2. The Phone Only Shows Power When Plugged In
If the battery is bad, it does not hold a charge to power the phone from its stored energy. However, if the phone functions properly, the phone may still power up when a power source is connected. If the phone does not power up after it has had time to charge thoroughly, it is more than likely time to get a new battery, or you can purchase an external power bank charger to deliver more power capacity to your phone – good for many hours of average use.
3. The Phone Dies Quickly
The phone may charge for the recommended amount of time, show a full charge, and then die long before those 10 hours manufacturers advertised. Don’t forget about usage.

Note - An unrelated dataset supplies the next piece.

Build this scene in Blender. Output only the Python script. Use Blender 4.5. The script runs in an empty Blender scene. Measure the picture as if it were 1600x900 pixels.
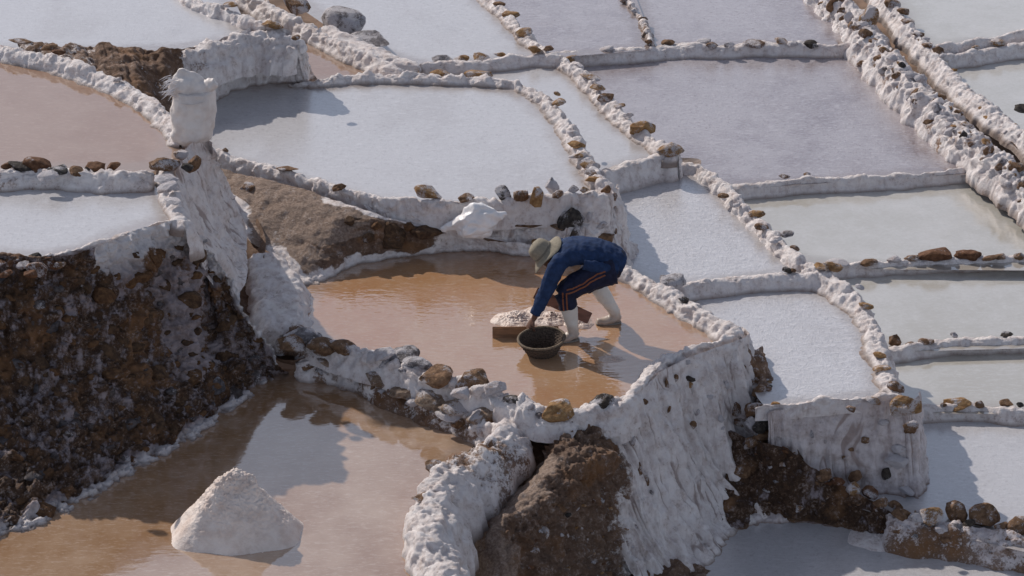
import bpy, bmesh, math, random
import numpy as np
from mathutils import Vector, Matrix
from mathutils.bvhtree import BVHTree
R = math.radians
scn = bpy.context.scene
COL = scn.collection
random.seed(7)

# ------------------------------------------------------------------ camera
PITCH = R(25.0); FPX = 800 / math.tan(R(9.0)); DIST = FPX / 165.0
FW = np.array([0, math.cos(PITCH), -math.sin(PITCH)])
RT = np.array([1.0, 0, 0]); UP = np.array([0, math.sin(PITCH), math.cos(PITCH)])
CAM = -FW * DIST
cd = bpy.data.cameras.new('camera'); cam = bpy.data.objects.new('camera', cd); COL.objects.link(cam)
cd.sensor_width = 36; cd.lens = 18 / math.tan(R(9.0)); cd.clip_start = .5; cd.clip_end = 2000
cam.location = CAM; cam.rotation_euler = (math.pi / 2 - PITCH, 0, 0)
scn.camera = cam

# ------------------------------------------------------------------ sky, sun, exposure
SUN = np.array([-.88, 1.05, 1.0]); SUN /= np.linalg.norm(SUN)      # towards the sun
w = bpy.data.worlds.new('World'); scn.world = w; w.use_nodes = True
nt = w.node_tree; bg = nt.nodes['Background']
sky = nt.nodes.new('ShaderNodeTexSky'); sky.sky_type = 'NISHITA'; sky.sun_disc = False
sky.sun_elevation = math.asin(SUN[2]); sky.sun_rotation = math.atan2(SUN[0], SUN[1])
sky.altitude = 3300; sky.air_density = .8; sky.dust_density = 5.0; sky.ozone_density = .6
hs = nt.nodes.new('ShaderNodeHueSaturation'); hs.inputs['Saturation'].default_value = .55
nt.links.new(sky.outputs[0], hs.inputs['Color']); nt.links.new(hs.outputs[0], bg.inputs[0]); bg.inputs[1].default_value = 0.128
sl = bpy.data.lights.new('sun', 'SUN'); sl.energy = 2.75; sl.angle = R(.6); sl.color = (1, .92, .83)
so = bpy.data.objects.new('sun', sl); COL.objects.link(so); so.location = (0, 0, 20)
so.rotation_euler = Vector(SUN).to_track_quat('Z', 'Y').to_euler()
scn.view_settings.view_transform = 'Standard'; scn.view_settings.look = 'None'
scn.view_settings.exposure = 0.34; scn.view_settings.gamma = 1

# ------------------------------------------------------------------ geometry helpers
def W(px, py, z):
    d = FW + RT * (px - 800) / FPX + UP * (450 - py) / FPX
    t = (z - CAM[2]) / d[2]
    return CAM + d * t
def mpp(p):                      # metres per photograph pixel at a point
    return float(np.dot(np.asarray(p) - CAM, FW)) / FPX
_rng = np.random.RandomState(11)
PERM = np.concatenate([_rng.permutation(256)] * 3)
GR = _rng.normal(size=(256, 3)); GR /= np.linalg.norm(GR, axis=1)[:, None]
def pn(p, s=0):
    p = np.asarray(p) + s * 17.37
    i = np.floor(p).astype(np.int64); f = p - i; u = f * f * f * (f * (f * 6 - 15) + 10)
    i &= 255; out = 0
    for a in (0, 1):
        wx = u[:, 0] if a else 1 - u[:, 0]; ha = PERM[(i[:, 0] + a) & 255]
        for b in (0, 1):
            wy = u[:, 1] if b else 1 - u[:, 1]; hb = PERM[(ha + i[:, 1] + b) & 511]
            for c in (0, 1):
                wz = u[:, 2] if c else 1 - u[:, 2]
                g = GR[PERM[(hb + i[:, 2] + c) & 511]]
                d = g[:, 0] * (f[:, 0] - a) + g[:, 1] * (f[:, 1] - b) + g[:, 2] * (f[:, 2] - c)
                out = out + wx * wy * wz * d
    return out * 1.6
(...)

Those advertised times typically are for average usage; manufacturers like Apple and Samsung may say in the fine print what they battery life is if you’re playing video all day long – or they may not. If you’re a digital gamer, listen to Spotify or iTunes all day, surf the Web frequently or are simply in an area where service is so poor that your phone is constantly “turning on” to find a signal from a cellular tower, expect your battery to drain faster than advertised. Either plug the phone in where possible and use it while charging or consider purchasing a power bank. If none of these situations apply and your phone still dies quickly after a full charge, the battery probably is bad and needs to be replaced.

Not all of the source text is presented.